• **Direction**
Pick out every line holding the string "Blender" and copy it.

Scripts that build scenes:
'''
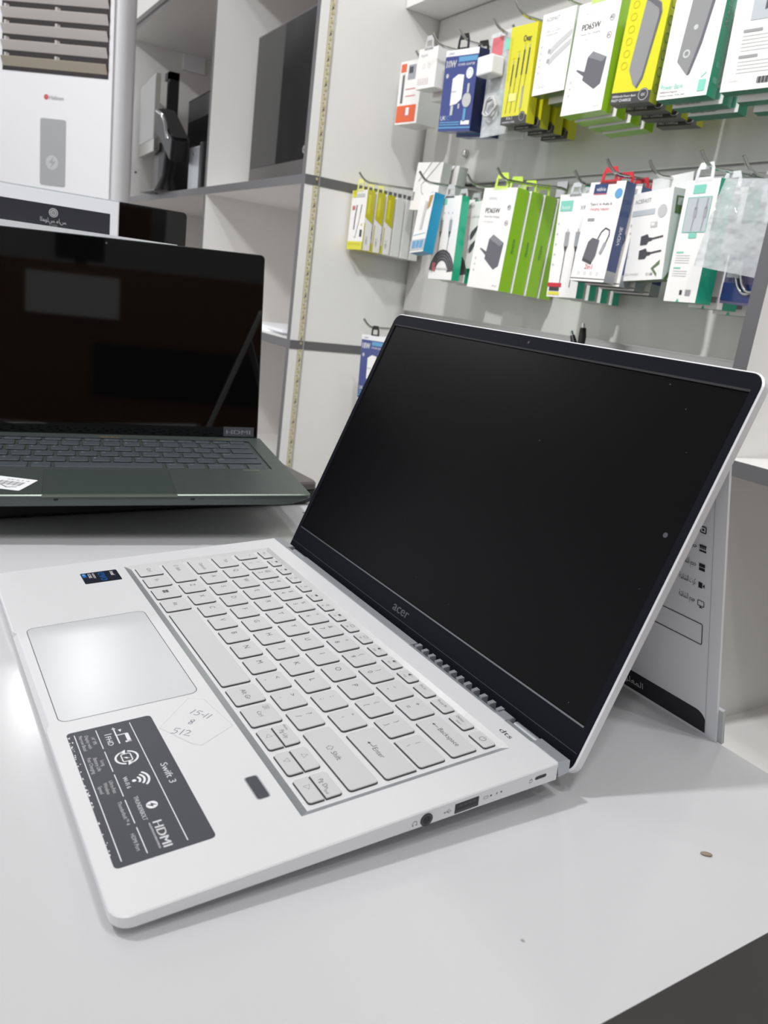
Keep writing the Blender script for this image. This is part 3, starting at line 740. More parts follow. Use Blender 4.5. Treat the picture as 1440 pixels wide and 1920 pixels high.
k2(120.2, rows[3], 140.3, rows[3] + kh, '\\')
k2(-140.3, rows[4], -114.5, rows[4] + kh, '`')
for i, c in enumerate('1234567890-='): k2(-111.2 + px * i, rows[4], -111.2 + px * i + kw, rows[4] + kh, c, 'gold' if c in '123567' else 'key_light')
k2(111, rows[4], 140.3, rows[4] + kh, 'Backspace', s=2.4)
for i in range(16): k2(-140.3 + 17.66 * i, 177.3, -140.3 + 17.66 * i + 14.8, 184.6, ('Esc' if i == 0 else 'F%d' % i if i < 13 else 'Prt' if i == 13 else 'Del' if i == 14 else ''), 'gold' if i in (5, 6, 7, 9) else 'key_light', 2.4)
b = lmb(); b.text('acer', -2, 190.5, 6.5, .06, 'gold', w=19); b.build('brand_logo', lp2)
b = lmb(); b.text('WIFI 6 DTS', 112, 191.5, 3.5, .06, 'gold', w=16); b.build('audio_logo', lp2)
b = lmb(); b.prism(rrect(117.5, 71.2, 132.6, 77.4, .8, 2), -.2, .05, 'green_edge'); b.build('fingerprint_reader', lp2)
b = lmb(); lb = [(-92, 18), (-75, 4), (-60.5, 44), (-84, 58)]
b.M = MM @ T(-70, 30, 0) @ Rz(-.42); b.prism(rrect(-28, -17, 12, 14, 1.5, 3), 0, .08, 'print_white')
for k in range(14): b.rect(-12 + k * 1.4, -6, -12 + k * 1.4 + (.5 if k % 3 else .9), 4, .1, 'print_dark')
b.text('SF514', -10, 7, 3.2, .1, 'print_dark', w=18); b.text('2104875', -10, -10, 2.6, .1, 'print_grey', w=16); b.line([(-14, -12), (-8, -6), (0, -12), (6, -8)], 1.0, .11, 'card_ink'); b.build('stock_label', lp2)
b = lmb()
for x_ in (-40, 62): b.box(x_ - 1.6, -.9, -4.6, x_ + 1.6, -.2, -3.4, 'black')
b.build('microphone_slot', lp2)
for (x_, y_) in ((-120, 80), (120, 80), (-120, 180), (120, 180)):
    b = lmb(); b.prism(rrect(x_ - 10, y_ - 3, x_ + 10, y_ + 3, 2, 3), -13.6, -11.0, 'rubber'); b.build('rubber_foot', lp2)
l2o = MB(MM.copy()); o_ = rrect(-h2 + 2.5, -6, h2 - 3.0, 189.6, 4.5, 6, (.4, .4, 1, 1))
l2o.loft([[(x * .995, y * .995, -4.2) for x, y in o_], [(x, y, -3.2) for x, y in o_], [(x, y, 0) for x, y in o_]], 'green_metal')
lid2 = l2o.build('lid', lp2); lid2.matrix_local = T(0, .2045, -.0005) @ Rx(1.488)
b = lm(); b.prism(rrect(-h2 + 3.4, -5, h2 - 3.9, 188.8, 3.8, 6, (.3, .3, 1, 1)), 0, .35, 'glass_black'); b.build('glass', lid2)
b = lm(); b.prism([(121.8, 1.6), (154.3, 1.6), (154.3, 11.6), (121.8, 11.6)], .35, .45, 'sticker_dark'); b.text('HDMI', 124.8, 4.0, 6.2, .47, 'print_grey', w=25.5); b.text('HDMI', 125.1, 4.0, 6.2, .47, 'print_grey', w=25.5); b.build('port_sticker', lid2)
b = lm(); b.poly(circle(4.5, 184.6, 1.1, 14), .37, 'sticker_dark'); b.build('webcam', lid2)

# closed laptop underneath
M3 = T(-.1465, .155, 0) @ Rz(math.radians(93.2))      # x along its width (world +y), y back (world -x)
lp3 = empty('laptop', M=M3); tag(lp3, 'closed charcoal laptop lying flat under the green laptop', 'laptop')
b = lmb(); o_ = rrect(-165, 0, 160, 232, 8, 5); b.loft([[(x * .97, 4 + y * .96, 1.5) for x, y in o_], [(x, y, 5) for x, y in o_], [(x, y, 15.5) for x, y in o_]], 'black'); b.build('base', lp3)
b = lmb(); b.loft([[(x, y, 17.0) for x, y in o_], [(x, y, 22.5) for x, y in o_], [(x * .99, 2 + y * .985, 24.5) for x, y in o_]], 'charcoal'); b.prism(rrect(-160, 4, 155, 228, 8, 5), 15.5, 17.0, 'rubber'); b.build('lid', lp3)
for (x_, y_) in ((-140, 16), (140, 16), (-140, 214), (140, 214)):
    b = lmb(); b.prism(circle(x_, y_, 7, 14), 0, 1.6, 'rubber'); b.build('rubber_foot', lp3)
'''
'''
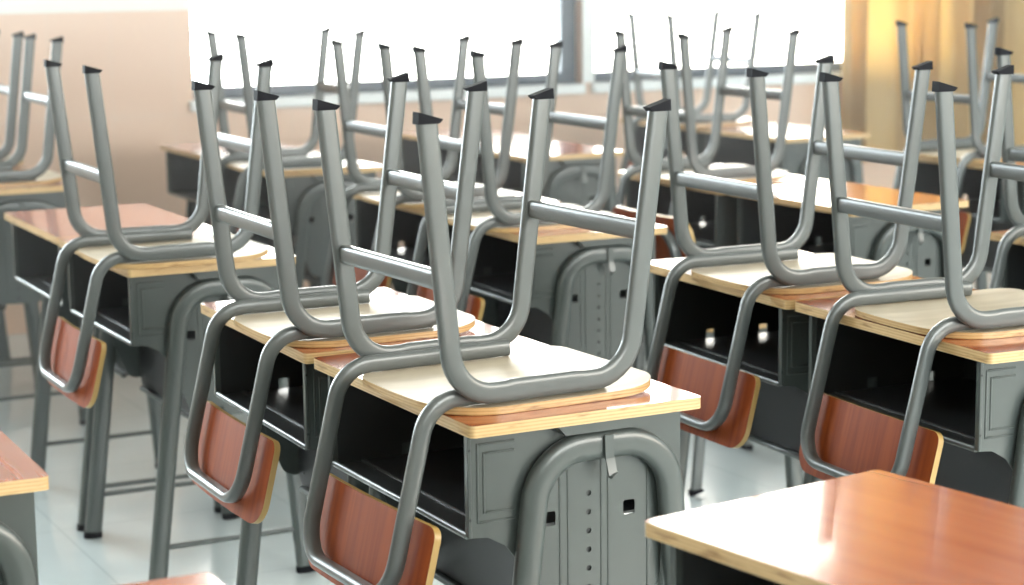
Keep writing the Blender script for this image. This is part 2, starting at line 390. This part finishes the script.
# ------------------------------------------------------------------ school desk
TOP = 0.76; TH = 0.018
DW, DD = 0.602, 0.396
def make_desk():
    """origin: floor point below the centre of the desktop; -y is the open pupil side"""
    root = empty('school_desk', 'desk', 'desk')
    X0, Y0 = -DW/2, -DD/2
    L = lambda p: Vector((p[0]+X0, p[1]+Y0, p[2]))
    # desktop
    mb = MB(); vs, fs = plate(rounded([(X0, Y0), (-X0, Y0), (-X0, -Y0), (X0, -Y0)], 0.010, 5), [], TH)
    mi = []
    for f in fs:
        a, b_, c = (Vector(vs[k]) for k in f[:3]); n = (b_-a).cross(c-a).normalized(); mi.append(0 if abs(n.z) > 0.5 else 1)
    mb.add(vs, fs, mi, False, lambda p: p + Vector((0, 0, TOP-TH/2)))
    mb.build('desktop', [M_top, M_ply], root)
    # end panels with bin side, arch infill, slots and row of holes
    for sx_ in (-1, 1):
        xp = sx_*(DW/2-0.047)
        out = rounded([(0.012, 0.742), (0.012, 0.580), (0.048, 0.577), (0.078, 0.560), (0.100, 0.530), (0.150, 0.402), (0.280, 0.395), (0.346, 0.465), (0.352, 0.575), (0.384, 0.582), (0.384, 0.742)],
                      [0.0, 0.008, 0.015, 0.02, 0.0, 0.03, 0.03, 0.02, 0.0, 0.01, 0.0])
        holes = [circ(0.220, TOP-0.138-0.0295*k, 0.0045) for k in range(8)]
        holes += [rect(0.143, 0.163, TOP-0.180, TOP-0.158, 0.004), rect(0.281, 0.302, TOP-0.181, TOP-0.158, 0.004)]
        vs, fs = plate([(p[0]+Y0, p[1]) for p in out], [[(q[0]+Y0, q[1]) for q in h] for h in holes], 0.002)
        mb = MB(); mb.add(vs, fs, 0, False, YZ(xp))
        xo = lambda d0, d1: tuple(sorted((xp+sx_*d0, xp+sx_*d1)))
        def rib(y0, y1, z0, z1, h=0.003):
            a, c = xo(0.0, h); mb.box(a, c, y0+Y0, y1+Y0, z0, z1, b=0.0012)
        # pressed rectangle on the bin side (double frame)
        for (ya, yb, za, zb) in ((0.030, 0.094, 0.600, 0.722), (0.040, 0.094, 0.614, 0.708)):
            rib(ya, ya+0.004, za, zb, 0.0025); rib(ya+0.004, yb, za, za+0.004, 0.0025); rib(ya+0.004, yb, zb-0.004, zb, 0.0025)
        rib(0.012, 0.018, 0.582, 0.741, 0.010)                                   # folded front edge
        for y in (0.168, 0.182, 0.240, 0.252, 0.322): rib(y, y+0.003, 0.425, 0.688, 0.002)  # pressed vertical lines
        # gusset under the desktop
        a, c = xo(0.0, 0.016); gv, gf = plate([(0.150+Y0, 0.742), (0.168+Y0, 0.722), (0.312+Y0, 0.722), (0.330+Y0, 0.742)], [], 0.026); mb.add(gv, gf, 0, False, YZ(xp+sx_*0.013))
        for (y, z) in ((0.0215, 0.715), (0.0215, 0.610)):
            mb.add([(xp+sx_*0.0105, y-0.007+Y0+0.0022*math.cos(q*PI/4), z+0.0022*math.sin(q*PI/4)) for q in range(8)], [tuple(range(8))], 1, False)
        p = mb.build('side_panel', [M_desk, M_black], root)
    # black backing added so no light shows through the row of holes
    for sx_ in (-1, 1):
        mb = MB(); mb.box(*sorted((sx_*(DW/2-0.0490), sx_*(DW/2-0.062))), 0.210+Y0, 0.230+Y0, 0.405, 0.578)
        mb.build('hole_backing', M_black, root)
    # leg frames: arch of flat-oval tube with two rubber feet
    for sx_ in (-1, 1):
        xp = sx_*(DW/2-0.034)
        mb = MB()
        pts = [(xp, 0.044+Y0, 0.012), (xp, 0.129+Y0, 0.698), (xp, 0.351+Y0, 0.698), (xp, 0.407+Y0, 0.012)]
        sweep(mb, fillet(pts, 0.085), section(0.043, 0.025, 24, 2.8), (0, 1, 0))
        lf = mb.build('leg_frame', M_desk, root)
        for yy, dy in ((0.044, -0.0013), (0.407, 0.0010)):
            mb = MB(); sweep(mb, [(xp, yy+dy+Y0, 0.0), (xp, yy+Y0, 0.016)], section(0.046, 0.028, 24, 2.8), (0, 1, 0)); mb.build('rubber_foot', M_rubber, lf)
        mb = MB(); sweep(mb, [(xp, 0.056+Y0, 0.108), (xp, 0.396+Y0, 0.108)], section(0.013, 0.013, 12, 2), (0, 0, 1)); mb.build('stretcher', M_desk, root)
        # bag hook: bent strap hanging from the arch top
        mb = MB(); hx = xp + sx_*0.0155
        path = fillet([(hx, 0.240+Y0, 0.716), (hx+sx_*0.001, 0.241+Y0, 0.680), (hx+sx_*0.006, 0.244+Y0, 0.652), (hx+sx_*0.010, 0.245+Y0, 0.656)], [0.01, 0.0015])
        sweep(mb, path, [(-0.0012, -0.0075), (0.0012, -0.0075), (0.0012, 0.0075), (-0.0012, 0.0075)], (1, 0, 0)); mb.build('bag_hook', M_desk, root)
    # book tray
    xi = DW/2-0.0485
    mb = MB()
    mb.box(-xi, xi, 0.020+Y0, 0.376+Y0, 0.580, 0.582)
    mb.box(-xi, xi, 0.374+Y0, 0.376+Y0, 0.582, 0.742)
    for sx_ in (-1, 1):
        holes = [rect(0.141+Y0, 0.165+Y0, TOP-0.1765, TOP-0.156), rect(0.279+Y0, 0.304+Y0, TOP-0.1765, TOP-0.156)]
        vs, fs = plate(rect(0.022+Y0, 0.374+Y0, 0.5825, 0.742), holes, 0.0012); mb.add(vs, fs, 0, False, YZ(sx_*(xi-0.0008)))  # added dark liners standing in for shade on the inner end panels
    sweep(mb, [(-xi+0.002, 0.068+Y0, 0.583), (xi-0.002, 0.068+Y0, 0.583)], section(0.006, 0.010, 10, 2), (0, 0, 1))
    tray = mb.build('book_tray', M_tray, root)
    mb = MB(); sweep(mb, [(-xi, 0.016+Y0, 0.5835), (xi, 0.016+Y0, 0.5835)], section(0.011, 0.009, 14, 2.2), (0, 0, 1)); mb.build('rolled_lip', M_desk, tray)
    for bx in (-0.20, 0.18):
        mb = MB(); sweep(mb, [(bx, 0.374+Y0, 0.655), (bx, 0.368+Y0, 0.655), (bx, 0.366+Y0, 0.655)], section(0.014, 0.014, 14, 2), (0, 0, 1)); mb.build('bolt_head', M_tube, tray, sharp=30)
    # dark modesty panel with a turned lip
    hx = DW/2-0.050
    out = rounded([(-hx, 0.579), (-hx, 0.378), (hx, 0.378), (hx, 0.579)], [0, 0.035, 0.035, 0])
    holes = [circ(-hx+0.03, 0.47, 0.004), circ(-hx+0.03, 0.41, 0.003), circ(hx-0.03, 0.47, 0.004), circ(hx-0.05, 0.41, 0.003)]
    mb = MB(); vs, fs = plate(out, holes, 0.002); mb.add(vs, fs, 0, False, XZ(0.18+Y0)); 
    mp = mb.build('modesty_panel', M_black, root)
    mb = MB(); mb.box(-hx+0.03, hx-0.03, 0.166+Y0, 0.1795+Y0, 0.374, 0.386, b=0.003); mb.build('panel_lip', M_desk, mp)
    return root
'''
• **Response**
Keep writing the Blender script for this image. This is part 3, starting at line 740. More parts follow. Use Blender 4.5. Treat the picture as 1440 pixels wide and 1920 pixels high.
Keep writing the Blender script for this image. This is part 2, starting at line 390. This part finishes the script.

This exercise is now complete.